Air Berlin's Hartmut Mehdorn would depart as chief executive officer by mutual agreement with the airline, the German carrier said in a statement Monday.

Mehdorn would take a non-executive seat on the airline's supervisory board, the statement said.

Mehdorn would be replaced by Wolfgang Prock-Schauer, who had previously been responsible for strategy and planning at Germany's second largest airline, Air Berlin added.

Hartmut Mehdorn had been a former CEO of Germany's national railways before he became chief of Air Berlin on an interim basis in September 2011. At the time, Air Berlin founder Joachim Hunold quit amid a row over his course of rapid expansion which has run up huge debt.
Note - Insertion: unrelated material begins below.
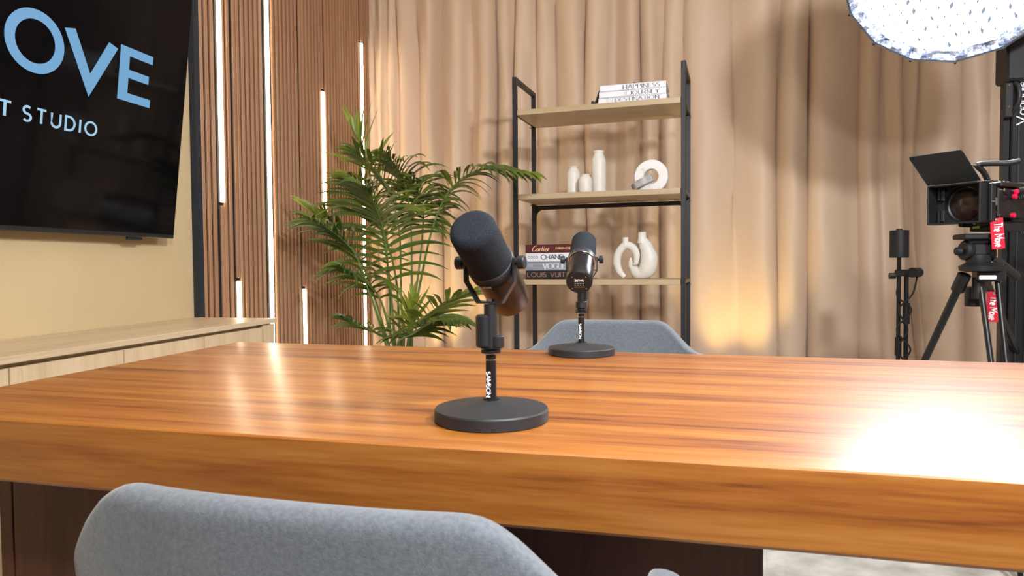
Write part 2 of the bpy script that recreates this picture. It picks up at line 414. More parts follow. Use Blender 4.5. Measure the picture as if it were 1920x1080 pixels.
# ------------------------------------------------------------------ curtains
YC = 4.42
def cx(px): return at(px, 330, YC).x
panels = [
    ([676, 700, 722, 741, 782, 826, 878, 922], 'cream curtain panel hanging beside the slat wall, behind the palm'),
    ([924, 962, 1000, 1040, 1098, 1150, 1197], 'peach beige curtain panel hanging behind the left part of the shelf'),
    ([1199, 1240, 1281, 1378, 1463, 1513], 'peach beige curtain panel behind the right shelf post, with yellow glow low down'),
    ([1515, 1612, 1655, 1694], 'smooth beige curtain panel left of the round softbox, behind the slim weighted stand'),
    ([1696, 1724, 1810, 1868, 1905, 1950, 2010, 2080, 2150, 2230, 2310, 2390], 'beige curtain panel behind the video camera and softbox')]
hsh = lambda k: (math.sin(k*127.1+11.7)*43758.5453) % 1
zn = 60
for pi, (vals, lab) in enumerate(panels):
    xs = [cx(v) for v in vals]
    if pi == 4: xs[-1] = min(xs[-1], 2.9)
    else: xs[-1] += .022
    pts = []
    npl = 14
    mb = MB(); rows = []
    for j in range(zn+1):
        z = .015+(ZC-.03)*j/zn; row = []
        for i in range(len(xs)-1):
            a, b = xs[i], xs[i+1]; wdt = b-a
            amp = min(.10, .55*wdt)*(.75+.5*hsh(i+pi*17))*(.88+.12*math.sin(z*1.7+i))
            for k in range(npl if i < len(xs)-2 else npl+1):
                t = k/npl
                sk = .5+(.42*(hsh(i*3.3+pi)-.5))
                tt = t**(math.log(.5)/math.log(sk))
                prof = math.sin(PI*tt)**.8
                sway = .016*math.sin(z*1.3+i*1.9+pi)*(1 if 0 < i else t)*(1-t if i == len(xs)-2 else 1)
                sway += .006*math.sin(z*3.7+i*4.1)
                slant = 0
                if pi in (3, 4): slant = (.13*(1-min(1, z/1.55))**1.3)*(max(0, 1-abs((a+wdt*t)-xs[-1 if pi == 3 else 0])/.5))
                wr = .004*math.sin(z*9+i*2+t*5)*math.sin(t*PI)
                yy = YC+.07-amp*prof+wr+(.028 if pi % 2 else 0)
                if pi == 3: yy += 0
                row.append(Vector((a+wdt*t+sway+slant, yy, z)))
        # hem turned to the back at both ends
        row = [row[0]+Vector((.004, .008, 0))]+row+[row[-1]+Vector((-.004, .008, 0))]
        rows.append(row)
    m = len(rows[0]); fs = []
    for j in range(zn):
        for i in range(m-1): fs.append((j*m+i, j*m+i+1, (j+1)*m+i+1, (j+1)*m+i))
    mb.add([v for r_ in rows for v in r_], fs)
    o = mb.build('curtain', 'curtain', None, loc=((xs[0]+xs[-1])/2, YC, 0), sharp=80)
    so = o.modifiers.new('thickness', 'SOLIDIFY'); so.thickness = .002
    tag(o, lab, 'curtain', 'curtain panels along the back wall')
rod = MB().cyl((XL+.06, YC+.04, ZC-.008), (XR-.06, YC+.04, ZC-.008), .006).build('curtain_rail', 'black_metal', None)
tag(rod, 'black ceiling rail that carries the beige curtain panels', 'curtain rail')

# ------------------------------------------------------------------ television
tilt = R(6.85); tb = Vector((-1.88, 2.391, 1.073))
ty = Vector((0, 1, 0)); tu = Vector((math.sin(tilt), 0, math.cos(tilt))); tn = Vector((math.cos(tilt), 0, -math.sin(tilt)))
tv = thing('television', 'large black wall television tilted down, showing pale blue letters on its screen', 'television', tuple(tb+Vector((-.03, -.95, 0))))
rotm = Matrix((tn, ty, tu)).transposed()
TW, TH = 1.90, 1.08
ctr = tb-ty*TW/2+tu*TH/2
MB().box(ctr-tn*.014, (.028, TW, TH), rotm, bev=.003).build('casing', 'tv_frame', tv, True)
MB().box(ctr+tn*.001+tu*.004, (.004, TW-.016, TH-.026), rotm).build('screen', 'screen', tv, True)
MB().box(ctr-tn*.035-tu*.1, (.02, TW*.7, TH*.5), rotm, bev=.005).build('rear_housing', 'tv_frame', tv, True)
MB().box(tb-ty*.20-tu*.006-tn*.01, (.014, .07, .012), rotm, bev=.002).build('sensor', 'tv_frame', tv, True)
MB().box((XL+.012, ctr.y, 1.60), (.02, .5, .4)).box((XL+.042, ctr.y-.12, 1.60), (.06, .04, .42)).box((XL+.042, ctr.y+.12, 1.60), (.06, .04, .42)).build('wall_bracket', 'black_metal', tv, True)
so_ = tb+tn*.0045
def tvp(sv, tv_): return so_+ty*sv+tu*tv_
scr = [o for o in bpy.data.objects if o.name == 'screen'][0]
for ch, s0, wd_ in (('M', -1.035, .215), ('O', -.752, .168), ('V', -.552, .176), ('E', -.323, .132)):
    text(ch, tvp(s0, .490), ty, tu, .156, .185, m='screen_text', parent=scr, world=True, width=wd_, name='title_letter')
text('PODCAST', tvp(-1.165, .331), ty, tu, .042, .17, track=.42, m='screen_text_pale', parent=scr, world=True, width=.432, name='subtitle_lettering')
text('STUDIO', tvp(-.693, .331), ty, tu, .042, .17, track=.42, m='screen_text_pale', parent=scr, world=True, width=.270, name='subtitle_lettering')

# ------------------------------------------------------------------ sideboard
sb = thing('sideboard', 'long low light oak sideboard along the yellow wall under the television', 'sideboard', (-1.75, 1.2, 0))
y0s, y1s, xf = -.9, 2.60, -1.572
MB().box(((XL+xf-.02)/2, (y0s+y1s)/2, .38), (xf-.02-XL-.002, y1s-y0s-.02, .69)).build('carcass', 'oak', sb, True)
MB().box(((XL+xf+.012)/2+.001, (y0s+y1s)/2, .7345), (xf+.012-XL-.002, y1s-y0s, .019), bev=.0015).build('worktop', 'oak_top', sb, True)
MB().box((xf-.010, y1s-.045, .36), (.02, .085, .72)).build('end_gable', 'oak', sb, True)
MB().box((XL+.2, (y0s+y1s)/2, .02), (.3, y1s-y0s-.1, .038)).build('plinth', 'oak', sb, True)
yy = 2.518
while yy-.372 > y0s:
    MB().box((xf-.009, yy-.187, .385), (.018, .370, .655), bev=.0015).build('door', 'oak', sb, True); yy -= .3745

# ------------------------------------------------------------------ conference table
tbl = thing('conference_table', 'thick glossy orange brown wooden table with wavy front edge holding two microphones', 'table', (0, 1.15, 0), R(-3.2))
def fy(x): return .7035-.056*x + .010*math.sin(x*2.6+.6)*(1 if x > -.2 else .6)
XLt, XRt = -1.088, 1.25
nx = 90; mb = MB()
top_z, bot_z = .76, .675
prof = [(0, 0, bot_z), (0, .004, bot_z)]
def front_section(x):
    yv = fy(x); wv = .004*math.sin(x*3.1)
    return [(yv+.02, bot_z), (yv+.002, bot_z), (yv-.001, bot_z+.004), (yv-.002, bot_z+.03), (yv-.002, top_z-.02), (yv-.001, top_z-.0025), (yv+.0012, top_z-.0005), (yv+.004, top_z)]
def back_y(x): return 1.556-.067*x
vs = []
for i in range(nx+1):
    x = XLt+(XRt-XLt)*i/nx
    fsx = front_section(x)
    back = [(back_y(x)-.003, top_z), (back_y(x), top_z-.003), (back_y(x), bot_z)]
    vs += [(x-(.02*(yv-.75) if i == 0 else 0)*0, yv, z) for yv, z in fsx+back]
mm = 11; fs = []
for i in range(nx):
    for k in range(mm): fs.append((i*mm+k, i*mm+(k+1) % mm, (i+1)*mm+(k+1) % mm, (i+1)*mm+k))
fs.append(tuple(range(mm))); fs.append(tuple(nx*mm+k for k in range(mm)))
tt = mb.add(vs, fs).build('tabletop', 'table_wood', tbl, True, sharp=20)
# pedestal of upright walnut boards
ped = MB(); bx = [-1.06, -.95+-.118, -.62, -.22, .142]
MB().box((-.473, 1.16, .3375), (1.222, .40, .672)).build('pedestal_core', 'base_wood', tbl, True)
xsb = [0, -1.086, -1.058, -.62, -.23, .140]
for a, b in zip(xsb[1:-1], xsb[2:]): MB().box(((a+b)/2, .945, .3375), (b-a-.003, .018, .672), bev=.001).build('pedestal_panel', 'base_wood', tbl, True)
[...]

In his 16-month term, Mehdorn subjected the loss-making carrier to a tough restructuring program and brought Abu Dhabi-based Etihad Airways on board as Air Berlin's biggest shareholder. He described his resignation as a leadership change coming at the right time.

Air Berlin said Wolfgang Prock-Schauer was a respected airline expert who was expected to continue Mehdorn's cost-cutting effort in order to write a profit as soon as possible. Prock-Schauer, a 56-year-old Austrian, previously held posts at Austrian Airlines and Indian carrier Jet Airways.